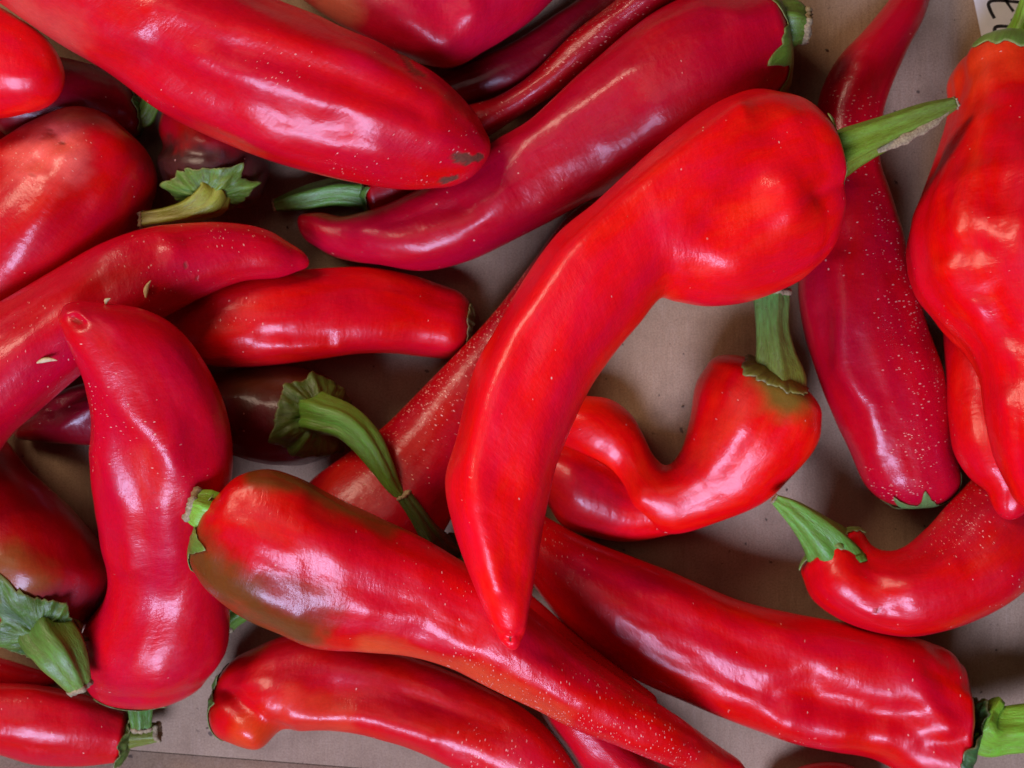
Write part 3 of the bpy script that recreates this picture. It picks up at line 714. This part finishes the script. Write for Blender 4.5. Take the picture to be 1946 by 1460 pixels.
...
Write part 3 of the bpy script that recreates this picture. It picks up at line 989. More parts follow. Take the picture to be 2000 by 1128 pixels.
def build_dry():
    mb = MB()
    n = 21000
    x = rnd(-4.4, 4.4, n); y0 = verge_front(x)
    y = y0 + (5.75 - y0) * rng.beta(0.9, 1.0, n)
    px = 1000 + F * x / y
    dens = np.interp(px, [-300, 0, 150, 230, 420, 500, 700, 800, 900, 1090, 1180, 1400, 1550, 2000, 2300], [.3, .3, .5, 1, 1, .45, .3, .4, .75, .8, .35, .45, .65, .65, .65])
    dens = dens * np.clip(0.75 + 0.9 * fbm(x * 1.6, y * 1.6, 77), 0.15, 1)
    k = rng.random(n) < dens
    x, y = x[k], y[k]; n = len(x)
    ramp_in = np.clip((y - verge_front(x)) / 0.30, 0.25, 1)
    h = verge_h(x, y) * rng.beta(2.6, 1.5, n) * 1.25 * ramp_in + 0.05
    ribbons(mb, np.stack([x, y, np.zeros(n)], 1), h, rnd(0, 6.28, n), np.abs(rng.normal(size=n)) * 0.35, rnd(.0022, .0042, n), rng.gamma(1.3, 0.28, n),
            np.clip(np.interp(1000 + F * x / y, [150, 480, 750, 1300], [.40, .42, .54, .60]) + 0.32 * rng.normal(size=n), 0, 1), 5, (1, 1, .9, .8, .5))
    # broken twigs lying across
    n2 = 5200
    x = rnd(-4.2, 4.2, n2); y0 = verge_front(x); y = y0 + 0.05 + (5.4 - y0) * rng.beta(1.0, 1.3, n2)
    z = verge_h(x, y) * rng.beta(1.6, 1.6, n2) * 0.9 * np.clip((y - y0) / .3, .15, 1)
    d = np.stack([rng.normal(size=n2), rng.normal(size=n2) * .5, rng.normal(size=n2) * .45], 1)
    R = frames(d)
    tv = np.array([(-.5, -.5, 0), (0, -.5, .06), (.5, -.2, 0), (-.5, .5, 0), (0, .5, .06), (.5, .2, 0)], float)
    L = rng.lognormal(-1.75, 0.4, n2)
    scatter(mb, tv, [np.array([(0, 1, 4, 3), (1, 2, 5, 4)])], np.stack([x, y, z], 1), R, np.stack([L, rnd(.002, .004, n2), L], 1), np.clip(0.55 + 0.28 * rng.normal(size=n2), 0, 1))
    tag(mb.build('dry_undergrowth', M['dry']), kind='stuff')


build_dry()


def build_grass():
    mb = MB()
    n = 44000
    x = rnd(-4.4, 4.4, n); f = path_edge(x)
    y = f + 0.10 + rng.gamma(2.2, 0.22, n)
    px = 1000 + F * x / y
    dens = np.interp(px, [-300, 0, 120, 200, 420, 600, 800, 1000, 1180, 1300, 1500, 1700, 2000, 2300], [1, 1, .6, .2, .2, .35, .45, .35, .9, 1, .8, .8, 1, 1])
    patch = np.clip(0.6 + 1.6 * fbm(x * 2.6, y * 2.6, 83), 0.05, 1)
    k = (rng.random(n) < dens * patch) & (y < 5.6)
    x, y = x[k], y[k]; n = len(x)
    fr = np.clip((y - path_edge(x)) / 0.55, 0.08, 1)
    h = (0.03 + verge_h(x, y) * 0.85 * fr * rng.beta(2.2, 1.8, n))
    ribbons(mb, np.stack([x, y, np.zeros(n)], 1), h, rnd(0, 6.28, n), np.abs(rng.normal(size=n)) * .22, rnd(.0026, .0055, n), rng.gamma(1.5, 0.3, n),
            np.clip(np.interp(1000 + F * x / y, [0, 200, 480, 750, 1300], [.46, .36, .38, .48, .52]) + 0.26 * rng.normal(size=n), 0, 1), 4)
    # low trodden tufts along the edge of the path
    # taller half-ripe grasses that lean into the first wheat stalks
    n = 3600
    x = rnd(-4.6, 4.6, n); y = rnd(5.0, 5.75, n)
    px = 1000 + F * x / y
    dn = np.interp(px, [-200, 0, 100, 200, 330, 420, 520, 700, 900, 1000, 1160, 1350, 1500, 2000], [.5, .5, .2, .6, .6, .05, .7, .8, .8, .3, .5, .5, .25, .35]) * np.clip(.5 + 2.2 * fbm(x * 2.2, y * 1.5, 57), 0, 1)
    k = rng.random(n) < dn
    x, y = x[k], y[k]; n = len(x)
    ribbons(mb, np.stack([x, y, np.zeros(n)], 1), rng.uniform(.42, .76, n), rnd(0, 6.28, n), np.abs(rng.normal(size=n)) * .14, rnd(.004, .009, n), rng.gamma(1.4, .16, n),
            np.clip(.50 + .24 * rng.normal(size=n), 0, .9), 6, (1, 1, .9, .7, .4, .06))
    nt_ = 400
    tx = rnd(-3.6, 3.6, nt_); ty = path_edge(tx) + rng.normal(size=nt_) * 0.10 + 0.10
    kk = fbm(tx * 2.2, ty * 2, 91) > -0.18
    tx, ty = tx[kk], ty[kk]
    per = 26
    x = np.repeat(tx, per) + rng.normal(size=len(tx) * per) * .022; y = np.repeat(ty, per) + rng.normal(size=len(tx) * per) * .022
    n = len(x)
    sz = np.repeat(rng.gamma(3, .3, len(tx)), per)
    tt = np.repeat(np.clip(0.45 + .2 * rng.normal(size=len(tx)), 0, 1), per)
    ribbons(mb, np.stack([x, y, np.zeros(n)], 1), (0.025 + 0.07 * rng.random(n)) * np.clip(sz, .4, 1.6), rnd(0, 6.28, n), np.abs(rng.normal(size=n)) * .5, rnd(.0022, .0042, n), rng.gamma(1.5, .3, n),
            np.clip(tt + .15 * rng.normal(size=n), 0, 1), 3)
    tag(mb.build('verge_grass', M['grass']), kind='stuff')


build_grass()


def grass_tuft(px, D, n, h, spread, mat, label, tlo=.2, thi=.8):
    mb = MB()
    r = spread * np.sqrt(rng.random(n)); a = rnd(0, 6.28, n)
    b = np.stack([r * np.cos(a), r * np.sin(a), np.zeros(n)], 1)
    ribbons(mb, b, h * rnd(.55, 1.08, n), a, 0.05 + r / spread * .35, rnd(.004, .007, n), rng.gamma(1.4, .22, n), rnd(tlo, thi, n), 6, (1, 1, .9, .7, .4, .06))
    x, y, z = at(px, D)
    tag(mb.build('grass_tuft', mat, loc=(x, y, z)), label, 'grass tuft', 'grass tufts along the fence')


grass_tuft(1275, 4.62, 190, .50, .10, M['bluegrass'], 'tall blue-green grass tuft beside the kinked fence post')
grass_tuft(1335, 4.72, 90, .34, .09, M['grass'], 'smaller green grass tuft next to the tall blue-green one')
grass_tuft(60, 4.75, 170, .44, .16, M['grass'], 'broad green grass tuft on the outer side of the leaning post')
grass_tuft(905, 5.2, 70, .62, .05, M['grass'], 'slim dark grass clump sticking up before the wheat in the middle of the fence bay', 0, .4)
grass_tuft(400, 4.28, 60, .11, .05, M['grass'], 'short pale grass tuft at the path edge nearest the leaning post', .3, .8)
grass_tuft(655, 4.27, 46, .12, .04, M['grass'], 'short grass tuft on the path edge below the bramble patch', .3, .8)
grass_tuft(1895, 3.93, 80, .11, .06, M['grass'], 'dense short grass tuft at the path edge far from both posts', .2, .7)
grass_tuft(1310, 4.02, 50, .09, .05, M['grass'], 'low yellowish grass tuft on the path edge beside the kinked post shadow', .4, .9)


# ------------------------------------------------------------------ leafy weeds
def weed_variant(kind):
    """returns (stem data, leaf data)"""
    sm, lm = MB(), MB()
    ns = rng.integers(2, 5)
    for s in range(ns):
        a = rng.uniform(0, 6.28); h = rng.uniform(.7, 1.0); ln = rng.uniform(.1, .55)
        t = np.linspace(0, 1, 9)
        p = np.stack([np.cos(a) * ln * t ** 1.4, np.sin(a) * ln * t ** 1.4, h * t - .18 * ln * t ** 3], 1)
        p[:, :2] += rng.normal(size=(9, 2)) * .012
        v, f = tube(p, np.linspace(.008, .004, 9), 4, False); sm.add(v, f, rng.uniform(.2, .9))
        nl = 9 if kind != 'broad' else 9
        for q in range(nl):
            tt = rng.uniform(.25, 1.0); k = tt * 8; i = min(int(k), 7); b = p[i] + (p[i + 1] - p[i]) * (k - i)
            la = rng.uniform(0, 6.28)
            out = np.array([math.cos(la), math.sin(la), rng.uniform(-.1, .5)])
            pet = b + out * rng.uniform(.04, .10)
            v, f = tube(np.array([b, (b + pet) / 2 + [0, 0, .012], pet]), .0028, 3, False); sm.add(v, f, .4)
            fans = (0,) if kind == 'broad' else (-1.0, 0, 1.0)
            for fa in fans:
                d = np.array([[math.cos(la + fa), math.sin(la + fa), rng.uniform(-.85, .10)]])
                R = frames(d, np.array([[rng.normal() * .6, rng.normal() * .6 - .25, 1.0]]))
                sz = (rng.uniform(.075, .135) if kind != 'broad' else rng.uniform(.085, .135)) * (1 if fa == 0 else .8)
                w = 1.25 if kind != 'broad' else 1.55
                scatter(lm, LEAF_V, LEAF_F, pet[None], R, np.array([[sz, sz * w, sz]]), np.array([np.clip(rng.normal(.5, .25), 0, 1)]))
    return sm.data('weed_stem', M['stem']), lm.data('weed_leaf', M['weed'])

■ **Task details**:
From the entries above, copy every line where the word "Take" shows up.

■ **Result of the exercise**:
Write part 3 of the bpy script that recreates this picture. It picks up at line 714. This part finishes the script. Write for Blender 4.5. Take the picture to be 1946 by 1460 pixels.
Write part 3 of the bpy script that recreates this picture. It picks up at line 989. More parts follow. Take the picture to be 2000 by 1128 pixels.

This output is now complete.